===== Input for this task =====

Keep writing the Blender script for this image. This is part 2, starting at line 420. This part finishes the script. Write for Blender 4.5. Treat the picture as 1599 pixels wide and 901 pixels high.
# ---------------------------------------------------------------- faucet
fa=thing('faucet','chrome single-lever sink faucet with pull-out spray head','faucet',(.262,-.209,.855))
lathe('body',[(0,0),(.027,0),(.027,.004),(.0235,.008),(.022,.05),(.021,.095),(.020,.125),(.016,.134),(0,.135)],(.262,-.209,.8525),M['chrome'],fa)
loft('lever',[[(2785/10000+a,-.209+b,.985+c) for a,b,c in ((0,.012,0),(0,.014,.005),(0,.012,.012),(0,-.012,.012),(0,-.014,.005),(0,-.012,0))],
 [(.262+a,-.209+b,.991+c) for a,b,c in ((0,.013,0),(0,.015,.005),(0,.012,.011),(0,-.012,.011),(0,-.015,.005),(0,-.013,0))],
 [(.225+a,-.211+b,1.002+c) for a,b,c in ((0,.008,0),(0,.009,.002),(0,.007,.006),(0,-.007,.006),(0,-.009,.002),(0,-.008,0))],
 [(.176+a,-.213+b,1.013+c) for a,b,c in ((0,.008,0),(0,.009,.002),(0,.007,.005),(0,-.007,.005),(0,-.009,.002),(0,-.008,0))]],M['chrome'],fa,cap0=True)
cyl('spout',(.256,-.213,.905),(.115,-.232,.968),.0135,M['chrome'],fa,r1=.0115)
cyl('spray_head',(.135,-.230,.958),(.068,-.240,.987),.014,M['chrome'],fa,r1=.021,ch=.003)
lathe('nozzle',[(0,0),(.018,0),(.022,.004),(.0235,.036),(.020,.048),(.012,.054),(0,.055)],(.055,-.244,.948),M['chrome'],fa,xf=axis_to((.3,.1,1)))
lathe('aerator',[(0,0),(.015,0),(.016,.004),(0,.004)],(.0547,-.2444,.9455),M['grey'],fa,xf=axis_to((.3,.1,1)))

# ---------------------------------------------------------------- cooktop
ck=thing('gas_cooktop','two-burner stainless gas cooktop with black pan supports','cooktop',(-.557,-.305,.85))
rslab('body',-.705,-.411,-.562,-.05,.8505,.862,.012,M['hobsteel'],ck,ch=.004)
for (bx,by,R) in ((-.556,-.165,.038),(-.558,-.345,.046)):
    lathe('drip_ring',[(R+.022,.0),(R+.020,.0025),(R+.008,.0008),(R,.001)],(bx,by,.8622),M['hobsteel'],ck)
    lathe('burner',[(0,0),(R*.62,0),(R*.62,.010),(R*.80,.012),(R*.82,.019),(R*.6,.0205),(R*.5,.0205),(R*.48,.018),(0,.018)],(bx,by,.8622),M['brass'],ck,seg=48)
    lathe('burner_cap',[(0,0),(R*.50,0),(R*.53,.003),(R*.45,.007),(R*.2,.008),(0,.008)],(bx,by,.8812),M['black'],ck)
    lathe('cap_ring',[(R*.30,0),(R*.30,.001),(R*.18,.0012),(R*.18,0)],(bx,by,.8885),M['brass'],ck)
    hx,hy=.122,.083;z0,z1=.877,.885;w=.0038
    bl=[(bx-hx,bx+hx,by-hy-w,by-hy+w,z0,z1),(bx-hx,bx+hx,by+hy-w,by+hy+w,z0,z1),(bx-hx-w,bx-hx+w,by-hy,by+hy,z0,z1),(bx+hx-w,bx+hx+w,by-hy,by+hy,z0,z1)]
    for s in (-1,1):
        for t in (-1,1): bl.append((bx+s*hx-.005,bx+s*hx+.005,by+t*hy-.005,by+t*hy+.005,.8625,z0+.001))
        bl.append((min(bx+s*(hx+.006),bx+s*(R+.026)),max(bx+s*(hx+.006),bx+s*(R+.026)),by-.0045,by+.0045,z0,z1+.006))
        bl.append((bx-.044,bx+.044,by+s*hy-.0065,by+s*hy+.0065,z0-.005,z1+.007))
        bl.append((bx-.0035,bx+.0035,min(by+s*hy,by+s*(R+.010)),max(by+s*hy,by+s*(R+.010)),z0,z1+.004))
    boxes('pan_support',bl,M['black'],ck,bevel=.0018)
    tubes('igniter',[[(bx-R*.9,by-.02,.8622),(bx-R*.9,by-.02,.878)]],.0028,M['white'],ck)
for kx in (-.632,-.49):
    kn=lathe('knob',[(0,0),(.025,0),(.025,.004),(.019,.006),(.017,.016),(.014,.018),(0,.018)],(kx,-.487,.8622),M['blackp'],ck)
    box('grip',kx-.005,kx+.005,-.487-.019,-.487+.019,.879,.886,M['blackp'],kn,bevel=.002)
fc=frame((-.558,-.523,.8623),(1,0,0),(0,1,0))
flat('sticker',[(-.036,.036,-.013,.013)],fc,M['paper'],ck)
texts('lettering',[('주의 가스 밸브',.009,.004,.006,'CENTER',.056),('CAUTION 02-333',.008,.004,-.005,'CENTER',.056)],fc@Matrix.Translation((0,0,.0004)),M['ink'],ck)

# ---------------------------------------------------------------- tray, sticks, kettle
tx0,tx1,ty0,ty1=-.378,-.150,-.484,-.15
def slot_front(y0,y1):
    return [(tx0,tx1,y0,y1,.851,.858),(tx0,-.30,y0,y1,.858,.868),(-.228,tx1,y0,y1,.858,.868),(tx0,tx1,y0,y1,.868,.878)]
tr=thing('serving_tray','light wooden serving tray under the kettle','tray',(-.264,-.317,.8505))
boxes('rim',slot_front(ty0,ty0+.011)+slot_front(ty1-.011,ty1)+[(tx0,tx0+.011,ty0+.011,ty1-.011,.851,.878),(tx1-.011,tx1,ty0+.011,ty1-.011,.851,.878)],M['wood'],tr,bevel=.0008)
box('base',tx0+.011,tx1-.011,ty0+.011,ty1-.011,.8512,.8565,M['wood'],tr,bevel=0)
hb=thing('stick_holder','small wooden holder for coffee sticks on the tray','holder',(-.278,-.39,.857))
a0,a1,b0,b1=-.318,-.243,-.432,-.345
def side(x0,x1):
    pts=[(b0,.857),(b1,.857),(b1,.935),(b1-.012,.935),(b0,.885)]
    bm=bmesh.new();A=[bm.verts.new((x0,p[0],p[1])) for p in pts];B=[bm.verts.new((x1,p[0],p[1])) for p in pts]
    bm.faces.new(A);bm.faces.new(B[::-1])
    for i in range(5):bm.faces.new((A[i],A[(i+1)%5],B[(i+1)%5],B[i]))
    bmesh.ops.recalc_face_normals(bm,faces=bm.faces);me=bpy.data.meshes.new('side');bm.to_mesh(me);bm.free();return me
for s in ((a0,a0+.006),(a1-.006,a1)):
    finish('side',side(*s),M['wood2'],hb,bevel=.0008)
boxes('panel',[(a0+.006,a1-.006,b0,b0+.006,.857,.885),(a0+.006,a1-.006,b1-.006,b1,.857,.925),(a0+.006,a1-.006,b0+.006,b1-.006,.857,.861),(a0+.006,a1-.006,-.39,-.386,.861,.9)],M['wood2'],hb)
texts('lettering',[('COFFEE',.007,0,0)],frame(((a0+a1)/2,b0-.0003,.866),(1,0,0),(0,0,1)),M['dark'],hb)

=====
===== Input for this task =====

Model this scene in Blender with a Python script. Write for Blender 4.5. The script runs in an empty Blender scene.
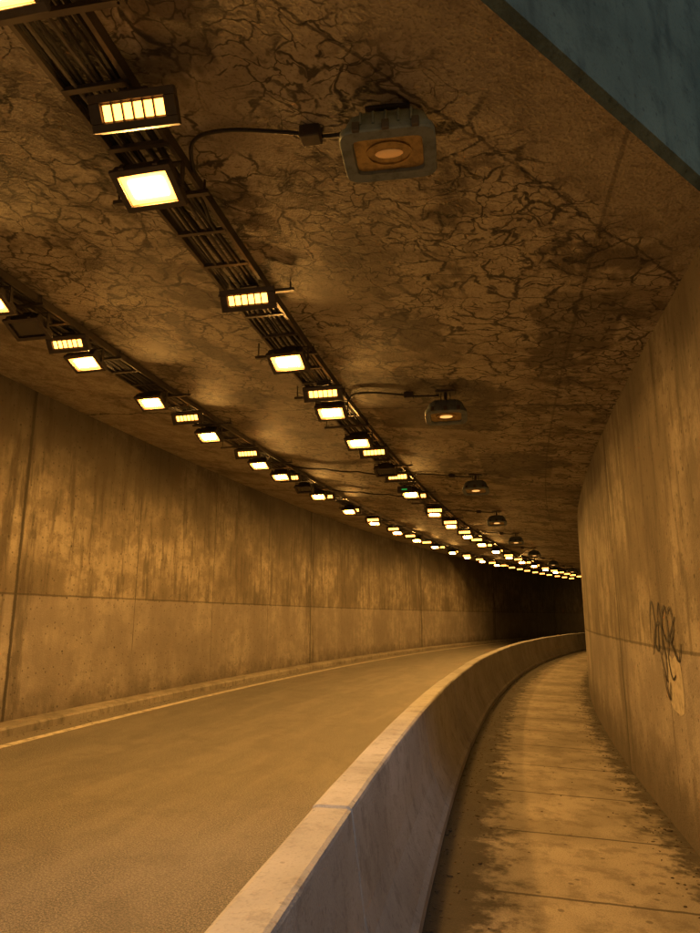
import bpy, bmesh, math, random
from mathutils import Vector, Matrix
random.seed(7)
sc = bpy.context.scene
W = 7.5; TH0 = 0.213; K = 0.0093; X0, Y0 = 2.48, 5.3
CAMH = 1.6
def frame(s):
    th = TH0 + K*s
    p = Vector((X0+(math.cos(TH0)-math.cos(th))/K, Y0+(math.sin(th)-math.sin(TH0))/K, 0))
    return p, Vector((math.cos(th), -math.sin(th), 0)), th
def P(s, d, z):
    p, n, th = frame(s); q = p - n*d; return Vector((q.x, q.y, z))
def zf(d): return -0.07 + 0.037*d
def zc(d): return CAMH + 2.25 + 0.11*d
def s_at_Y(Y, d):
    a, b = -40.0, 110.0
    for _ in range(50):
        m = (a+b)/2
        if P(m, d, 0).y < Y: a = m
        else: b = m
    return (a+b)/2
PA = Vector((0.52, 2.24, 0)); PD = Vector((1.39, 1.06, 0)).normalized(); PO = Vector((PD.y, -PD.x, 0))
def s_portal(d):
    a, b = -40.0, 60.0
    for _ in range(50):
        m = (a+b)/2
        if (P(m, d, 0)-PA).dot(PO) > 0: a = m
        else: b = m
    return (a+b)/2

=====
===== Input for this task =====

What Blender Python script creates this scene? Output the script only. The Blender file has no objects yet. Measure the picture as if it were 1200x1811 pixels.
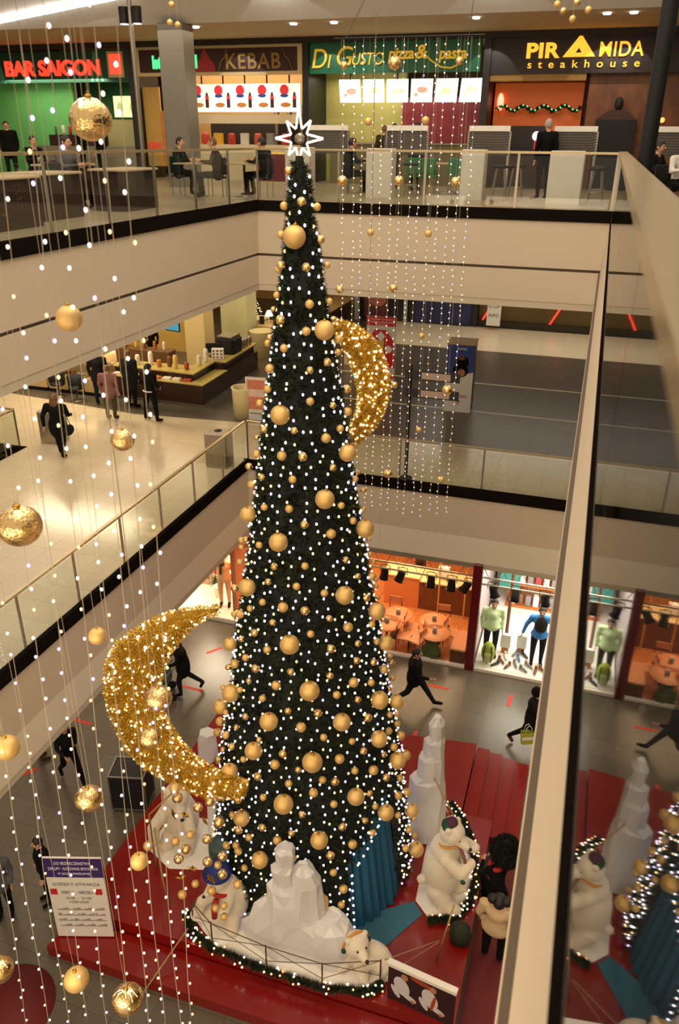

=====

**Work to do**: Among the entries above, how many lines hold the word "Python"? Reply with only that number.

**Reply to the task**: 2